(begin)

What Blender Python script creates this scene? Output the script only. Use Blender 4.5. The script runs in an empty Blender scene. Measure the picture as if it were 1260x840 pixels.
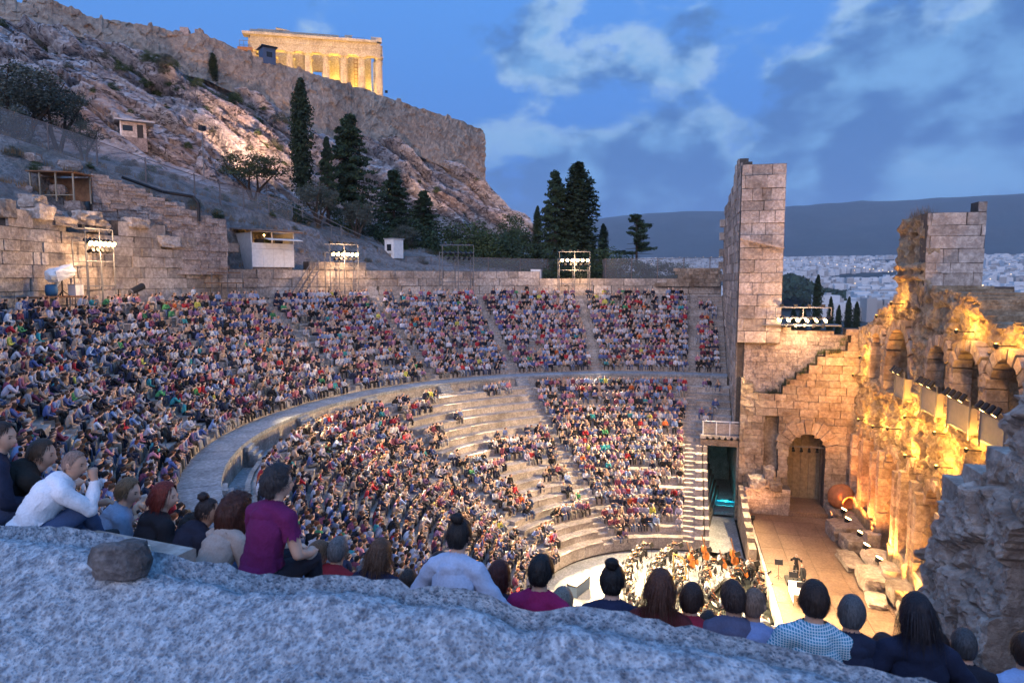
import bpy, bmesh, math, random
import numpy as np
from mathutils import Vector, Matrix, noise, Euler
R = math.radians
rnd = random.Random(11)
sc = bpy.context.scene
COL = sc.collection
# ------------------------------------------------------------------ camera
CAM = np.array([-42.0, 1.1, 20.5]); YAW = R(13.5); PIT = math.atan(77/840)
FW = np.array([math.cos(YAW)*math.cos(PIT), math.sin(YAW)*math.cos(PIT), -math.sin(PIT)])
RT = np.array([math.sin(YAW), -math.cos(YAW), 0.0]); UP = np.cross(RT, FW)
cam = bpy.data.cameras.new('camera'); cam_o = bpy.data.objects.new('camera', cam); COL.objects.link(cam_o)
m = Matrix(((RT[0], UP[0], -FW[0]), (RT[1], UP[1], -FW[1]), (RT[2], UP[2], -FW[2]))).to_4x4()
m.translation = Vector(CAM); cam_o.matrix_world = m
cam.sensor_width = 36; cam.lens = 24.0; cam.clip_end = 30000; cam.clip_start = 0.05
cam.dof.use_dof = True; cam.dof.focus_distance = 30; cam.dof.aperture_fstop = 3.6
sc.camera = cam_o
# ------------------------------------------------------------------ world / sky (dusk, clouds in the east)
W = bpy.data.worlds.new('World'); sc.world = W; W.use_nodes = True
nt = W.node_tree; nt.nodes.clear(); N = nt.nodes.new; L = nt.links.new
out = N('ShaderNodeOutputWorld'); add = N('ShaderNodeAddShader')
sky = N('ShaderNodeTexSky'); sky.sky_type = 'NISHITA'; sky.sun_disc = False
SUN_EL, SUN_AZ = R(11), R(174)       # low western glow behind the camera (azimuth from +x)
sky.sun_elevation = R(-3); sky.sun_rotation = (R(90) - SUN_AZ) % (2*math.pi); sky.altitude = 100
b1 = N('ShaderNodeBackground'); b1.inputs[1].default_value = 0.10; L(sky.outputs[0], b1.inputs[0])
b2 = N('ShaderNodeBackground'); b2.inputs[1].default_value = 1.0
L(b1.outputs[0], add.inputs[0]); L(b2.outputs[0], add.inputs[1]); L(add.outputs[0], out.inputs[0])
def math_node(op, a, b=None, c=None, clamp=False, tree=None):
    t = tree or nt
    n = t.nodes.new('ShaderNodeMath'); n.operation = op; n.use_clamp = clamp
    for i, v in enumerate((a, b, c)):
        if v is None: continue
        if isinstance(v, (int, float)): n.inputs[i].default_value = v
        else: t.links.new(v, n.inputs[i])
    return n.outputs[0]
def mixc(f, a, b, tree=None, mode='MIX'):
    t = tree or nt
    n = t.nodes.new('ShaderNodeMix'); n.data_type = 'RGBA'; n.blend_type = mode
    for k, v in ((0, f), (6, a), (7, b)):
        if isinstance(v, (int, float)): n.inputs[k].default_value = v
        elif isinstance(v, tuple): n.inputs[k].default_value = (*v[:3], 1)
        else: t.links.new(v, n.inputs[k])
    return n.outputs[2]
def smooth(x, a, b, tree=None):
    t = tree or nt
    n = t.nodes.new('ShaderNodeMapRange'); n.interpolation_type = 'SMOOTHSTEP'
    t.links.new(x, n.inputs[0]); n.inputs[1].default_value = a; n.inputs[2].default_value = b
    return n.outputs[0]
tc = N('ShaderNodeTexCoord'); sp = N('ShaderNodeSeparateXYZ'); L(tc.outputs['Generated'], sp.inputs[0])
dz = sp.outputs[2]
el = math_node('MAXIMUM', dz, 0.0)
# clear blue, a little deeper towards the horizon in the east
clear = mixc(smooth(el, 0.0, .75), (0.060, 0.205, 0.60), (0.105, 0.355, 0.90))
# cloud noise on the direction, flattened so that banks lie along the horizon
mp = N('ShaderNodeMapping'); L(tc.outputs['Generated'], mp.inputs[0]); mp.inputs['Scale'].default_value = (1, 1, 1.7)
mp.inputs['Location'].default_value = (1.35, .42, .3)
n1 = N('ShaderNodeTexNoise'); L(mp.outputs[0], n1.inputs[0]); n1.inputs['Scale'].default_value = 4.4
n1.inputs['Detail'].default_value = 12; n1.inputs['Roughness'].default_value = .56; n1.inputs['Distortion'].default_value = .1
n2 = N('ShaderNodeTexNoise'); L(mp.outputs[0], n2.inputs[0]); n2.inputs['Scale'].default_value = 7.5
n2.inputs['Detail'].default_value = 7; n2.inputs['Roughness'].default_value = .5
# more cloud to the south-east than to the north-east, the bank thickest low down
south = math_node('SUBTRACT', .18, sp.outputs[1])
bank = math_node('SUBTRACT', .24, dz)
cov = math_node('MULTIPLY_ADD', bank, .50, math_node('MULTIPLY_ADD', south, .36, n1.outputs[0]))
cov = math_node('ADD', cov, .025)
mask = smooth(cov, .50, .605)
shade = smooth(math_node('MULTIPLY_ADD', cov, -.30, math_node('MULTIPLY_ADD', n2.outputs[0], 1.15, .12)), .40, .62)
ccol = mixc(shade, (0.060, 0.17, 0.43), (0.165, 0.37, 0.68))
edge = smooth(cov, .66, .55)
bright = math_node('MULTIPLY', math_node('MULTIPLY', edge, smooth(n2.outputs[0], .44, .56)), smooth(dz, .06, .30))
ccol = mixc(bright, ccol, (0.36, 0.53, 0.73))
full = mixc(math_node('MULTIPLY', mask, .93), clear, ccol)
low = smooth(dz, .115, .015)
full = mixc(math_node('MULTIPLY', low, .75), full, (0.05, 0.145, 0.40))
# last daylight in the west behind the camera, boosted unseen to raise the ambient
west = smooth(math_node('MULTIPLY', sp.outputs[0], -1.0), -.25, .9)
full = mixc(west, full, (0.42, 0.80, 1.60))
over = smooth(dz, .62, .95)  # overhead sky also brightened above the frame to raise the ambient light
full = mixc(math_node('MULTIPLY', over, .8), full, (0.17, 0.54, 1.35))
L(full, b2.inputs[0])
# ------------------------------------------------------------------ sun: the last glow of the west
sd = bpy.data.lights.new('sun', 'SUN'); sd.energy = 2.2; sd.angle = R(70); sd.color = (1.0, .72, .62)
so = bpy.data.objects.new('sun', sd); COL.objects.link(so)
so.rotation_euler = Vector((math.cos(SUN_AZ)*math.cos(SUN_EL), math.sin(SUN_AZ)*math.cos(SUN_EL), math.sin(SUN_EL))).to_track_quat('Z', 'Y').to_euler()
sc.view_settings.view_transform = 'Standard'; sc.view_settings.look = 'None'
sc.view_settings.exposure = 0.25; sc.view_settings.gamma = 1.0
sc.render.engine = 'CYCLES'; cy = sc.cycles
cy.use_denoising = True; cy.denoising_input_passes = 'RGB_ALBEDO_NORMAL'; cy.use_light_tree = True
cy.max_bounces = 4; cy.diffuse_bounces = 2; cy.glossy_bounces = 2; cy.transmission_bounces = 3; cy.transparent_max_bounces = 8
cy.volume_bounces = 0; cy.sample_clamp_indirect = 4; cy.sample_clamp_direct = 0; cy.caustics_reflective = cy.caustics_refractive = False
# ------------------------------------------------------------------ geometry helpers
def ray(px, py): return FW + RT*(px-630)/840 + UP*(420-py)/840
def pj(p):
    d = np.asarray(p, float) - CAM; z = d @ FW
    return 630+840*(d@RT)/z, 420-840*(d@UP)/z, z
def at(px, py, depth): return CAM + ray(px, py)*depth
def on(px, py, ax, v):
    d = ray(px, py); return CAM + d*((v-CAM[ax])/d[ax])
def phi_at(px, r):
    """angle on the ring of radius r that lies in column px (far side)"""
    d = ray(px, 343); d = d[:2]/np.hypot(*d[:2]); b = CAM[:2]@d; c = CAM[:2]@CAM[:2]-r*r
    D = b*b-c; t = -b+math.sqrt(max(D, 0)) if r > 20 else -b-math.sqrt(max(D, 0))
    p = CAM[:2]+t*d; return math.degrees(math.atan2(p[1], p[0]))
def ring_z(px, py, r):
    a = R(phi_at(px, r)); p = np.array([r*math.cos(a), r*math.sin(a), 0.]); 
    dxy = math.hypot(p[0]-CAM[0], p[1]-CAM[1]); d = ray(px, py); return CAM[2]+d[2]/math.hypot(d[0], d[1])*dxy
def pol(r, a, z): return (r*math.cos(R(a)), r*math.sin(R(a)), z)
def tag(o, label=None, cat=None, group=None, kind=None):
    if label: o['label'] = label
    if cat: o['category'] = cat
    if group: o['group'] = group
    if kind: o['kind'] = kind
    return o
def thing(name, label, cat, loc=(0, 0, 0), rz=0, group=None):
    o = bpy.data.objects.new(name, None); COL.objects.link(o); o.location = loc; o.rotation_euler = (0, 0, rz)
    o.empty_display_size = .2
    return tag(o, label, cat, group)
def ob(name, me, parent=None, loc=None, rot=None, scl=None, color=None):
    o = bpy.data.objects.new(name, me); COL.objects.link(o)
    if parent is not None: o.parent = parent
    if loc is not None: o.location = loc
    if rot is not None: o.rotation_euler = rot
    if scl is not None: o.scale = scl
    if color is not None: o.color = (*color[:3], 1)
    return o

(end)

### Challenge
Pick each line holding the word "scene" out of the listing.

### Written response
What Blender Python script creates this scene? Output the script only. Use Blender 4.5. The script runs in an empty Blender scene. Measure the picture as if it were 1260x840 pixels.
sc = bpy.context.scene